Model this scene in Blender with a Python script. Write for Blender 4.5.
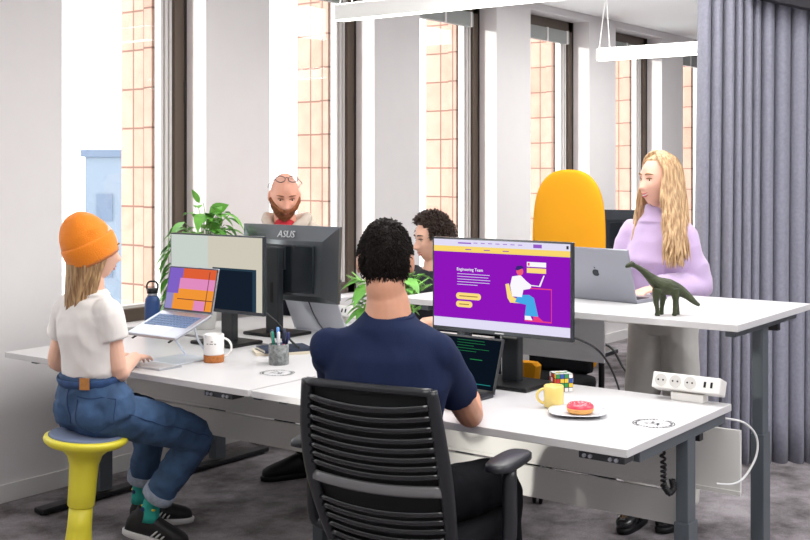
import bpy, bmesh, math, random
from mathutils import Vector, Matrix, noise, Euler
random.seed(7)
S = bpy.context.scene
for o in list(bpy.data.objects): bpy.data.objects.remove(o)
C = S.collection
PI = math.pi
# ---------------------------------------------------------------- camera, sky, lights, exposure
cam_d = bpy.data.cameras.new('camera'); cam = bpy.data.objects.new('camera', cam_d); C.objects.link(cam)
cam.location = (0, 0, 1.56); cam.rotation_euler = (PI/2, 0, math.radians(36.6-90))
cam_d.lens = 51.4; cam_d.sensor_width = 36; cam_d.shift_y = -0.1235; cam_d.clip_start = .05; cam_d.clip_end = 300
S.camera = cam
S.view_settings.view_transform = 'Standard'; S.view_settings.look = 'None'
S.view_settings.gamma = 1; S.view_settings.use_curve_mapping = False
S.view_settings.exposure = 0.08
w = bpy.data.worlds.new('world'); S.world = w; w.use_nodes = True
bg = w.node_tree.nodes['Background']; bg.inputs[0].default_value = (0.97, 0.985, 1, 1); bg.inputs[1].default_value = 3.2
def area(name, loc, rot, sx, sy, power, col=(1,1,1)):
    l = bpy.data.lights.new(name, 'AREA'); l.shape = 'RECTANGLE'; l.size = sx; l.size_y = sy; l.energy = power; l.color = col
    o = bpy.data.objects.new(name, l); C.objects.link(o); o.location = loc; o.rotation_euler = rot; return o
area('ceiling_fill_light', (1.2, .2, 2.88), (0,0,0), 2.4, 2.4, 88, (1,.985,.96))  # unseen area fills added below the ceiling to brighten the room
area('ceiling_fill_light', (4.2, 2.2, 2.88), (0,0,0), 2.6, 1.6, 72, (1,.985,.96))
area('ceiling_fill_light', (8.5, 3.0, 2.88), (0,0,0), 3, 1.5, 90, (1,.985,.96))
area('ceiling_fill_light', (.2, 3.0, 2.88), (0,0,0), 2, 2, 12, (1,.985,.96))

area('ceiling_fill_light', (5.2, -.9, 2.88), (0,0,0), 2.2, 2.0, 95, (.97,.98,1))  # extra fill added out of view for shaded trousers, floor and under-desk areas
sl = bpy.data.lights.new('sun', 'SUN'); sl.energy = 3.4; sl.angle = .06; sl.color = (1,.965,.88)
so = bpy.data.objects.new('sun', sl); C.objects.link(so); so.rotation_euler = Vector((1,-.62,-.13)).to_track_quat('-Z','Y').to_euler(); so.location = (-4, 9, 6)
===
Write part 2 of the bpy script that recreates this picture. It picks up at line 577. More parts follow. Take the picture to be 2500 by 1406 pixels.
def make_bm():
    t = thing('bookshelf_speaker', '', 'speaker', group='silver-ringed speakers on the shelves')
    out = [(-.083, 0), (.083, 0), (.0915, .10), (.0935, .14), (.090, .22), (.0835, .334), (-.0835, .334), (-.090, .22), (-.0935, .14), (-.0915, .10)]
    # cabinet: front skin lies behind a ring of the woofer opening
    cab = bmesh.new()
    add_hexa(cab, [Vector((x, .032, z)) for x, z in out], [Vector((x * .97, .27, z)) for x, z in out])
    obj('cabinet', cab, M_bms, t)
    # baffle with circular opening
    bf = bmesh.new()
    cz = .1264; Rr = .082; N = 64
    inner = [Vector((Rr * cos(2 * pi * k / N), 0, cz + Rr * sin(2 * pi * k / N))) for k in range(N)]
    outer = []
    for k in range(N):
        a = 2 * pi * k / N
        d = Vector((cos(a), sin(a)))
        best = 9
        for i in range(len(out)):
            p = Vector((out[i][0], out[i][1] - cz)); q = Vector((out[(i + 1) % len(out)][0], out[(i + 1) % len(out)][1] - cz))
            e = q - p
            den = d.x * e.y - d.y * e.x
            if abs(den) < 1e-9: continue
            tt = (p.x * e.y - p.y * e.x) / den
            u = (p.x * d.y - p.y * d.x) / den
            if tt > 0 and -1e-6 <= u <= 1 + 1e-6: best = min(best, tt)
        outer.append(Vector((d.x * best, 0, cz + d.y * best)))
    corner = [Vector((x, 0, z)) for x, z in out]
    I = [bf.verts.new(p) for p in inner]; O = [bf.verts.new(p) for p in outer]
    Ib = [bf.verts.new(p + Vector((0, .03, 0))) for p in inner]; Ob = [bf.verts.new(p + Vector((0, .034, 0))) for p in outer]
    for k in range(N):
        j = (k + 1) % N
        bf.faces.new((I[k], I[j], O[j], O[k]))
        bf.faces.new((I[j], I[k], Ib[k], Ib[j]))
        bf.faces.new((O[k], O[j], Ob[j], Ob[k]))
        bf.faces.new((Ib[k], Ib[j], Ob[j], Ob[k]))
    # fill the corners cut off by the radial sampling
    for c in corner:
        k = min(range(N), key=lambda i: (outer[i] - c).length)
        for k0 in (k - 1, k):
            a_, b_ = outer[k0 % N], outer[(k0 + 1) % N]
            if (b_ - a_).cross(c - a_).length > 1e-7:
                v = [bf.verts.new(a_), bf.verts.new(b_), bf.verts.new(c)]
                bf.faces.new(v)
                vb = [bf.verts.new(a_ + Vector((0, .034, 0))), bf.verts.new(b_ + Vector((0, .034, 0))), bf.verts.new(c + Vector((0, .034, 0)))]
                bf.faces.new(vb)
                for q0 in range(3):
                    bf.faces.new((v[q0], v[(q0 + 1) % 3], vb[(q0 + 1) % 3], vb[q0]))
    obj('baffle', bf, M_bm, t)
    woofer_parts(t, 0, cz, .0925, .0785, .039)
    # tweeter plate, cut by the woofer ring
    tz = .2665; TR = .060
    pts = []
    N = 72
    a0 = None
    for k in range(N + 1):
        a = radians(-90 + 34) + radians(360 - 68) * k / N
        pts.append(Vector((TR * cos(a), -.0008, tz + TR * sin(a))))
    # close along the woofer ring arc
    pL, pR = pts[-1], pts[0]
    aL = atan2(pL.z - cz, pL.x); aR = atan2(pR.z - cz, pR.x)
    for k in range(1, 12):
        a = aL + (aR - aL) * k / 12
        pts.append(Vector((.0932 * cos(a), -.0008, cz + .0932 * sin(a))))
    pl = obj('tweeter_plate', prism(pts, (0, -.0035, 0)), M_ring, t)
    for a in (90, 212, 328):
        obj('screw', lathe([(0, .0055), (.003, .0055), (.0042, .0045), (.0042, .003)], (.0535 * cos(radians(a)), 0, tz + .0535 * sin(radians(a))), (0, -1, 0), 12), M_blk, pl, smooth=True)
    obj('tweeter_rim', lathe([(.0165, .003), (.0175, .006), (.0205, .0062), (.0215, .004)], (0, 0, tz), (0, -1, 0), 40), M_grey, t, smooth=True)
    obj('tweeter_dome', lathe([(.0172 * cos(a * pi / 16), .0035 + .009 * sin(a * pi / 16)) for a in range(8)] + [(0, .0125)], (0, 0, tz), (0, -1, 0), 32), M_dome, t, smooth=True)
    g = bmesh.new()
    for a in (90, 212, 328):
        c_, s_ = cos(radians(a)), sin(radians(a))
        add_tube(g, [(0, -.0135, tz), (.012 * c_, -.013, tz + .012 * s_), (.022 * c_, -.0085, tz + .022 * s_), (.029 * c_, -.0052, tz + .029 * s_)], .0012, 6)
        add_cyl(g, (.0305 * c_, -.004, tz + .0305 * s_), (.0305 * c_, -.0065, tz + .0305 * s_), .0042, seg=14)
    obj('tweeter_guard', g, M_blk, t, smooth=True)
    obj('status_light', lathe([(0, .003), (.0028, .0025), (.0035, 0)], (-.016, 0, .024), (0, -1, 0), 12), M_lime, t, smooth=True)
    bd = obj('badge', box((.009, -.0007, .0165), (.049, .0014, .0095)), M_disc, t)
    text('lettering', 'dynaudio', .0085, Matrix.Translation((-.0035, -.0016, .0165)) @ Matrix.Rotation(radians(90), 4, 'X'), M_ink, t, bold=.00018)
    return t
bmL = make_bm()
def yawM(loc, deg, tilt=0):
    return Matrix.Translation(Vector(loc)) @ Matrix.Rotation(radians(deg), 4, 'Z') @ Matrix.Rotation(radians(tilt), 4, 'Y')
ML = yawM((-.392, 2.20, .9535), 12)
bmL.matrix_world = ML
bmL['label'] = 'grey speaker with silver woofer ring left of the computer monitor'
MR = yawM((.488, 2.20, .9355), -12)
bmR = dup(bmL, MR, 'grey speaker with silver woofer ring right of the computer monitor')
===
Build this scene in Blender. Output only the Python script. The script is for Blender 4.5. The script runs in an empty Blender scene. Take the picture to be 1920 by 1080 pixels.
===
-- To do --
Copy out exactly the material that runs from the line with "Model this scene" to the line with "2, 12, (1,.985,.96))", ends included, and leave the pictures behind.

-- Answer below --
Model this scene in Blender with a Python script. Write for Blender 4.5.
import bpy, bmesh, math, random
from mathutils import Vector, Matrix, noise, Euler
random.seed(7)
S = bpy.context.scene
for o in list(bpy.data.objects): bpy.data.objects.remove(o)
C = S.collection
PI = math.pi
# ---------------------------------------------------------------- camera, sky, lights, exposure
cam_d = bpy.data.cameras.new('camera'); cam = bpy.data.objects.new('camera', cam_d); C.objects.link(cam)
cam.location = (0, 0, 1.56); cam.rotation_euler = (PI/2, 0, math.radians(36.6-90))
cam_d.lens = 51.4; cam_d.sensor_width = 36; cam_d.shift_y = -0.1235; cam_d.clip_start = .05; cam_d.clip_end = 300
S.camera = cam
S.view_settings.view_transform = 'Standard'; S.view_settings.look = 'None'
S.view_settings.gamma = 1; S.view_settings.use_curve_mapping = False
S.view_settings.exposure = 0.08
w = bpy.data.worlds.new('world'); S.world = w; w.use_nodes = True
bg = w.node_tree.nodes['Background']; bg.inputs[0].default_value = (0.97, 0.985, 1, 1); bg.inputs[1].default_value = 3.2
def area(name, loc, rot, sx, sy, power, col=(1,1,1)):
    l = bpy.data.lights.new(name, 'AREA'); l.shape = 'RECTANGLE'; l.size = sx; l.size_y = sy; l.energy = power; l.color = col
    o = bpy.data.objects.new(name, l); C.objects.link(o); o.location = loc; o.rotation_euler = rot; return o
area('ceiling_fill_light', (1.2, .2, 2.88), (0,0,0), 2.4, 2.4, 88, (1,.985,.96))  # unseen area fills added below the ceiling to brighten the room
area('ceiling_fill_light', (4.2, 2.2, 2.88), (0,0,0), 2.6, 1.6, 72, (1,.985,.96))
area('ceiling_fill_light', (8.5, 3.0, 2.88), (0,0,0), 3, 1.5, 90, (1,.985,.96))
area('ceiling_fill_light', (.2, 3.0, 2.88), (0,0,0), 2, 2, 12, (1,.985,.96))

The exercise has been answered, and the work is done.